Kalau boleh berkaca pada kasus SARS waktu itu, boleh disimpulkan bahwa setelah SARS berangsur berkurang, IHSG justru bangkit pada kuartal II/2003.
Moment seperti inilah yang sebenarnya kontekstual untuk pasar saham saat ini yang sedang lesu. Buy on weakness tentu menjadi strategi untuk harapan yang cerah saat pasar saham bangkit.
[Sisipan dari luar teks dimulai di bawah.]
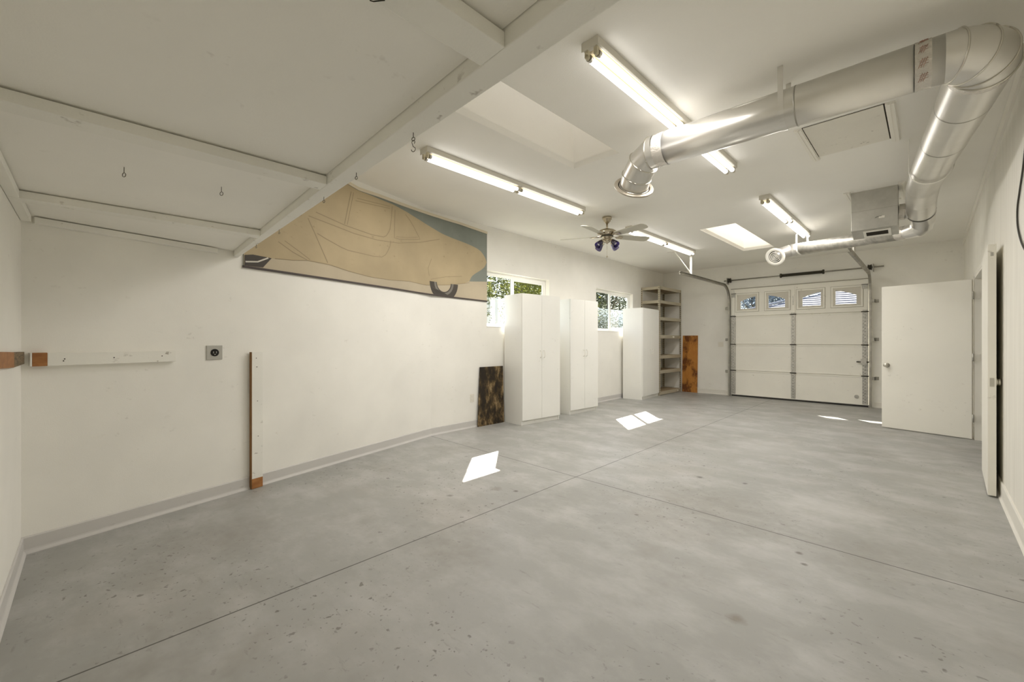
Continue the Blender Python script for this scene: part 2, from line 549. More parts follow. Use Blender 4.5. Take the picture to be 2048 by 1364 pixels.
# ------------------------------------------------------------------ room geometry (metres)
ZC = 2.975
XR = 0.41
YG = 10.40
YB = -0.284
C0 = Vector((-3.763, YB, 0)); B = Vector((-4.678, 3.182, 0)); FL = Vector((-4.868, YG, 0))
uA = (B - C0).normalized(); nA = Vector((uA.y, -uA.x, 0))       # nA points into the room
uF = (FL - B).normalized(); nF = Vector((uF.y, -uF.x, 0))
LA = (B - C0).length; LF = (FL - B).length
def wA(s, z, off=0.0):
    return C0 + uA * s + nA * off + Vector((0, 0, z))
def wF(t, z, off=0.0):
    return B + uF * t + nF * off + Vector((0, 0, z))
def tF(y):
    return (y - B.y) / uF.y

# floor
mb = MB()
mb.prism([(XR + 0.02, YB - 0.02, 0), (XR + 0.02, YG + 0.2, 0), (FL.x - 0.05, YG + 0.2, 0), (B.x - 0.05, B.y, 0), (C0.x - 0.05, YB - 0.02, 0)], (0, 0, -0.12))
mb.box((XR + 0.02, 5.9, -0.12), (2.6, 8.0, 0))
struct(mb.build('floor', m_floor), 'grey painted concrete floor with saw-cut joints')

# ceiling with two skylight openings
SK = [(-2.53, -2.02, 1.30, 3.42), (-2.535, -2.02, 6.67, 8.83)]
mb = MB()
x0, x1, y0, y1 = -5.2, 0.7, -0.5, 10.7
def slab(a, b, c, d):
    mb.box((a, c, ZC), (b, d, ZC + 0.06))
slab(x0, SK[0][0], y0, y1)
slab(SK[0][1], x1, y0, y1)
slab(SK[0][0], SK[0][1], y0, SK[0][2]); slab(SK[0][0], SK[0][1], SK[0][3], SK[1][2]); slab(SK[0][0], SK[0][1], SK[1][3], y1)
struct(mb.build('ceiling', m_ceil), 'flat white textured ceiling')
for i, (a, b, c, d) in enumerate(SK):
    H = 0.62
    sl = 0.10
    r = sroot('window_%d' % (3 + i), (a, c, ZC), 'skylight in the ceiling %s' % ('near the loft' if i == 0 else 'near the garage door'))
    mb = MB()
    cf = 0.024
    out = [(a, c), (b, c), (b, d), (a, d)]
    bot = [(a + cf, c + cf), (b - cf, c + cf), (b - cf, d - cf), (a + cf, d - cf)]
    for k in range(4):
        k2 = (k + 1) % 4
        mb.prism([(*out[k], ZC + 0.0005), (*out[k2], ZC + 0.0005), (*bot[k2], ZC + 0.045), (*bot[k], ZC + 0.045)], (0, 0, 0.012))
    mb.build('rounded_plaster_edge', m_ceil, r)
    mb = MB()
    top = [(a - sl, c - sl), (b + sl, c - sl), (b + sl, d + sl), (a - sl, d + sl)]
    for k in range(4):
        k2 = (k + 1) % 4
        p = [(*bot[k], ZC + 0.044), (*bot[k2], ZC + 0.044), (*top[k2], ZC + H), (*top[k], ZC + H)]
        e = Vector(p[1]) - Vector(p[0]); f = Vector(p[3]) - Vector(p[0])
        nrm = e.cross(f).normalized()
        mb.prism(p, nrm * 0.03 if nrm.dot(Vector((sum(q[0] for q in bot) / 4, sum(q[1] for q in bot) / 4, ZC + 0.3)) - Vector(p[0])) < 0 else -nrm * 0.03)
    mb.build('shaft', m_ceil, r)
    mb = MB()
    mb.box((a - sl - 0.03, c - sl - 0.03, ZC + H), (b + sl + 0.03, d + sl + 0.03, ZC + H + 0.008))
    mb.build('glazing', m_frost[i], r)

# left walls
TH = 0.16
WIN = [(tF(4.193), tF(5.692), 1.465, 2.315), (tF(7.22), tF(8.77), 1.455, 2.325)]
mb = MB()
t0, t1 = 0.0, LF + 0.2
segs = [(t0, WIN[0][0]), (WIN[0][1], WIN[1][0]), (WIN[1][1], t1)]
for a, b in segs:
    mb.frame_box(B, uF, nF, (a, 0, -0.1), (b, -TH, ZC + 0.05))
for (a, b, z0, z1) in WIN:
    mb.frame_box(B, uF, nF, (a, 0, -0.1), (b, -TH, z0))
    mb.frame_box(B, uF, nF, (a, 0, z1), (b, -TH, ZC + 0.05))
struct(mb.build('wall_left', m_wall), 'long left wall with two windows')
mb = MB()
mb.prism([wA(-0.3, -0.1), wA(LA, -0.1), wF(0, -0.1, -TH), wA(-0.3, -0.1, -TH)], (0, 0, ZC + 0.15))
struct(mb.build('wall_left_front', m_wall), 'angled white wall under the loft')
# back wall, right wall, garage wall
mb = MB()
mb.box((-4.4, YB, -0.1), (0.8, YB - 0.15, ZC + 0.05))
struct(mb.build('wall_back', m_wall), 'back wall at the left edge')
mb = MB()
DY0, DY1, DZ = 6.03, 7.90, 2.06
mb.box((XR, YB - 0.1, -0.1), (XR + 0.14, DY0, ZC + 0.05))
mb.box((XR, DY1, -0.1), (XR + 0.14, YG + 0.2, ZC + 0.05))
mb.box((XR, DY0, DZ), (XR + 0.14, DY1, ZC + 0.05))
struct(mb.build('wall_right', m_panel), 'right wall of grooved white panelling')
mb = MB()
GX0, GX1, GZ = -3.19, -0.84, 2.40
mb.box((-5.2, YG, -0.1), (GX0, YG + 0.16, ZC + 0.05))
mb.box((GX1, YG, -0.1), (0.8, YG + 0.16, ZC + 0.05))
mb.box((GX0, YG, GZ), (GX1, YG + 0.16, ZC + 0.05))
struct(mb.build('wall_far', m_wall), 'far wall around the garage door')
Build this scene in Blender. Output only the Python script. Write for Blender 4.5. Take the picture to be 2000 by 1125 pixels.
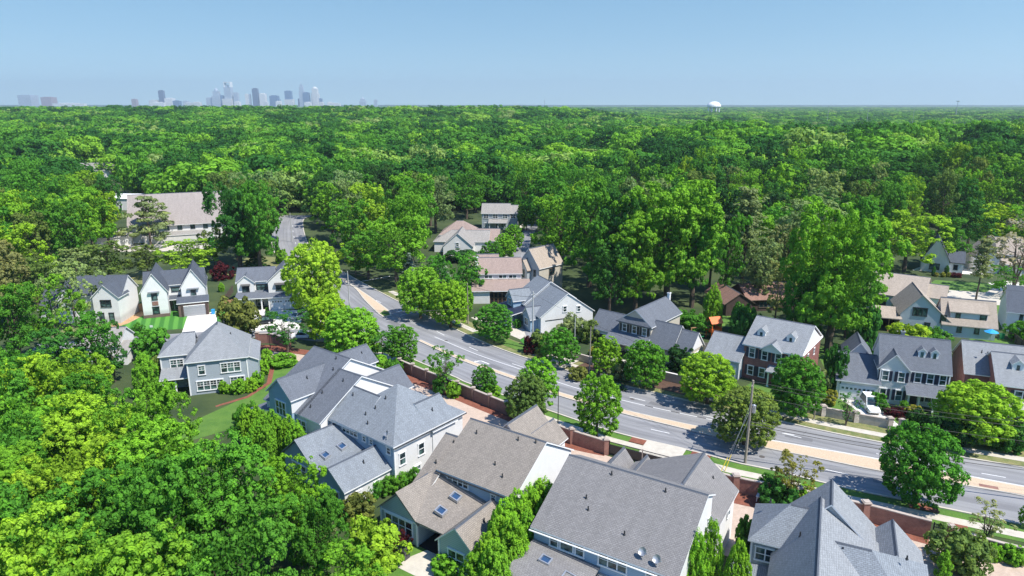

Dengan begitu, cuan pun bakal dikeruk.
Meski saat berkaca pada kasus setelah SARS di masa lalu terlihat cuan, di masa serangan Corona ini investor tentu perlu memiliki pendalaman yang lebih dalam dengan analisis fundamental dan teknikal untuk memilih saham yang berpotensi cuan menggunakan fitu-fitur yang biasanya dimiliki platform investasi saham semisal aplikasi IPOTGO dengan fitur komprehensifnya.
Selanjutnya, investor saat buy on weakness ini memilih saham yang memberikan dividen yield tinggi, memilih saham yang akan melakukan aksi korporasi sehingga dapat menaikkan pendapatan dan laba emiten tersebut dan memilih saham yang terpercaya dalam GCG (Good Corporate Governance) alias konkret kekiniannya tidak sedang berkasus atau tersandung kasus.
Selain itu membidik saham-saham yang tidak agresif membidik pertumbuhan pada 2020 karena realistis mempertimbangkan performa bisnis 2019 bisa menjadi alternatif, seperti memilih saham-saham dari bank menengah yang tak ekspansif, tapi sinergis dalam mendorong pertumbuhan aset dari semua sektor, baik ritel maupun wholesale.
Itulah penjelasan singkat tentang strategi Buy on Weakness. Mudah dimengerti bukan?